(DIRECTIVE): Could you transcribe the material below exactly, without leaving out a single line?
─── RECORDED INFORMATION
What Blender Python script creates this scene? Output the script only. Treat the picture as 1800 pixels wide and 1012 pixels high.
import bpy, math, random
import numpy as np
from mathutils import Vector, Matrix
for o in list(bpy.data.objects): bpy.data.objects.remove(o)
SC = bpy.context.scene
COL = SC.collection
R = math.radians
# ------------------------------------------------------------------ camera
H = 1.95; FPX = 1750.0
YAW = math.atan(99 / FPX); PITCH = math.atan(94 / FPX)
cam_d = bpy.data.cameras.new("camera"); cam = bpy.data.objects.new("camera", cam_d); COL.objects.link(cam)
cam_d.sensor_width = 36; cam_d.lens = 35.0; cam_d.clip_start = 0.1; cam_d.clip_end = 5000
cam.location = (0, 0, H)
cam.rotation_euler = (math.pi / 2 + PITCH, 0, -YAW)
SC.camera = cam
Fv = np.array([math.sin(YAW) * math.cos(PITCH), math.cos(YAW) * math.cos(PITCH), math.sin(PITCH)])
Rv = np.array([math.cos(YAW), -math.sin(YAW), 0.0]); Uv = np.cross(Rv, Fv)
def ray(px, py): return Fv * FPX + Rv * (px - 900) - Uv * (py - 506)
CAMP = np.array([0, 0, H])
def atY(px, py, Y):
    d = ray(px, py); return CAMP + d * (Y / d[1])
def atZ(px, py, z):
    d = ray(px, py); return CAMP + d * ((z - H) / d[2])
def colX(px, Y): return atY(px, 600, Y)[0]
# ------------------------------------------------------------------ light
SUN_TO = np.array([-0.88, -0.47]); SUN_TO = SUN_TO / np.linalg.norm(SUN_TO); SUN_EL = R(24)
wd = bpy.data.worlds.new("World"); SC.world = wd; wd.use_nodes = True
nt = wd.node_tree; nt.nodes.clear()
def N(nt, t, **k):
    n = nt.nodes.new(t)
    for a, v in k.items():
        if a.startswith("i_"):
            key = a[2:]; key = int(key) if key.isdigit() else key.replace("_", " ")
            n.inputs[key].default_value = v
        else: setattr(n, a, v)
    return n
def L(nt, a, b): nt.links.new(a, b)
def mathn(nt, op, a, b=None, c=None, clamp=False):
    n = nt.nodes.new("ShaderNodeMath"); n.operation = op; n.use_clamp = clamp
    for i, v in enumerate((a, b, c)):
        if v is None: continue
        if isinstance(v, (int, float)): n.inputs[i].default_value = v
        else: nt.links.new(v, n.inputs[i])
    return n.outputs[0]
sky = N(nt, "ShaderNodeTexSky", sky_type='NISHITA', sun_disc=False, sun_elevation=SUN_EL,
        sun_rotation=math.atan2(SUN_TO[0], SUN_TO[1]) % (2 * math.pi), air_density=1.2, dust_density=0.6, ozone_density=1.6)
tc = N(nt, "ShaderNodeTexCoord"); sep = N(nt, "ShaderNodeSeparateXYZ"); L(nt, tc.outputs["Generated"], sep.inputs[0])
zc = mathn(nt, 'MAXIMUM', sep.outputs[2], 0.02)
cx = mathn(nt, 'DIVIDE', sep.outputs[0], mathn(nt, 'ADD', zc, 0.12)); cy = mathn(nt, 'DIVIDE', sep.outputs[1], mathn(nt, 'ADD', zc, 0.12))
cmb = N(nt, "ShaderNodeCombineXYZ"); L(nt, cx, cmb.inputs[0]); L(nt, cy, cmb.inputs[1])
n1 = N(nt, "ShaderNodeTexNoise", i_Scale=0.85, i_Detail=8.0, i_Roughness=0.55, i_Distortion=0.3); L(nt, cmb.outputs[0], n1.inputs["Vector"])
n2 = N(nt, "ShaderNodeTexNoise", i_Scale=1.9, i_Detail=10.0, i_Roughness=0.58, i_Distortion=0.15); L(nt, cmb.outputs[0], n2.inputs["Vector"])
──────
(PROBLEM SOLUTION):
What Blender Python script creates this scene? Output the script only. Treat the picture as 1800 pixels wide and 1012 pixels high.
import bpy, math, random
import numpy as np
from mathutils import Vector, Matrix
for o in list(bpy.data.objects): bpy.data.objects.remove(o)
SC = bpy.context.scene
COL = SC.collection
R = math.radians
# ------------------------------------------------------------------ camera
H = 1.95; FPX = 1750.0
YAW = math.atan(99 / FPX); PITCH = math.atan(94 / FPX)
cam_d = bpy.data.cameras.new("camera"); cam = bpy.data.objects.new("camera", cam_d); COL.objects.link(cam)
cam_d.sensor_width = 36; cam_d.lens = 35.0; cam_d.clip_start = 0.1; cam_d.clip_end = 5000
cam.location = (0, 0, H)
cam.rotation_euler = (math.pi / 2 + PITCH, 0, -YAW)
SC.camera = cam
Fv = np.array([math.sin(YAW) * math.cos(PITCH), math.cos(YAW) * math.cos(PITCH), math.sin(PITCH)])
Rv = np.array([math.cos(YAW), -math.sin(YAW), 0.0]); Uv = np.cross(Rv, Fv)
def ray(px, py): return Fv * FPX + Rv * (px - 900) - Uv * (py - 506)
CAMP = np.array([0, 0, H])
def atY(px, py, Y):
    d = ray(px, py); return CAMP + d * (Y / d[1])
def atZ(px, py, z):
    d = ray(px, py); return CAMP + d * ((z - H) / d[2])
def colX(px, Y): return atY(px, 600, Y)[0]
# ------------------------------------------------------------------ light
SUN_TO = np.array([-0.88, -0.47]); SUN_TO = SUN_TO / np.linalg.norm(SUN_TO); SUN_EL = R(24)
wd = bpy.data.worlds.new("World"); SC.world = wd; wd.use_nodes = True
nt = wd.node_tree; nt.nodes.clear()
def N(nt, t, **k):
    n = nt.nodes.new(t)
    for a, v in k.items():
        if a.startswith("i_"):
            key = a[2:]; key = int(key) if key.isdigit() else key.replace("_", " ")
            n.inputs[key].default_value = v
        else: setattr(n, a, v)
    return n
def L(nt, a, b): nt.links.new(a, b)
def mathn(nt, op, a, b=None, c=None, clamp=False):
    n = nt.nodes.new("ShaderNodeMath"); n.operation = op; n.use_clamp = clamp
    for i, v in enumerate((a, b, c)):
        if v is None: continue
        if isinstance(v, (int, float)): n.inputs[i].default_value = v
        else: nt.links.new(v, n.inputs[i])
    return n.outputs[0]
sky = N(nt, "ShaderNodeTexSky", sky_type='NISHITA', sun_disc=False, sun_elevation=SUN_EL,
        sun_rotation=math.atan2(SUN_TO[0], SUN_TO[1]) % (2 * math.pi), air_density=1.2, dust_density=0.6, ozone_density=1.6)
tc = N(nt, "ShaderNodeTexCoord"); sep = N(nt, "ShaderNodeSeparateXYZ"); L(nt, tc.outputs["Generated"], sep.inputs[0])
zc = mathn(nt, 'MAXIMUM', sep.outputs[2], 0.02)
cx = mathn(nt, 'DIVIDE', sep.outputs[0], mathn(nt, 'ADD', zc, 0.12)); cy = mathn(nt, 'DIVIDE', sep.outputs[1], mathn(nt, 'ADD', zc, 0.12))
cmb = N(nt, "ShaderNodeCombineXYZ"); L(nt, cx, cmb.inputs[0]); L(nt, cy, cmb.inputs[1])
n1 = N(nt, "ShaderNodeTexNoise", i_Scale=0.85, i_Detail=8.0, i_Roughness=0.55, i_Distortion=0.3); L(nt, cmb.outputs[0], n1.inputs["Vector"])
n2 = N(nt, "ShaderNodeTexNoise", i_Scale=1.9, i_Detail=10.0, i_Roughness=0.58, i_Distortion=0.15); L(nt, cmb.outputs[0], n2.inputs["Vector"])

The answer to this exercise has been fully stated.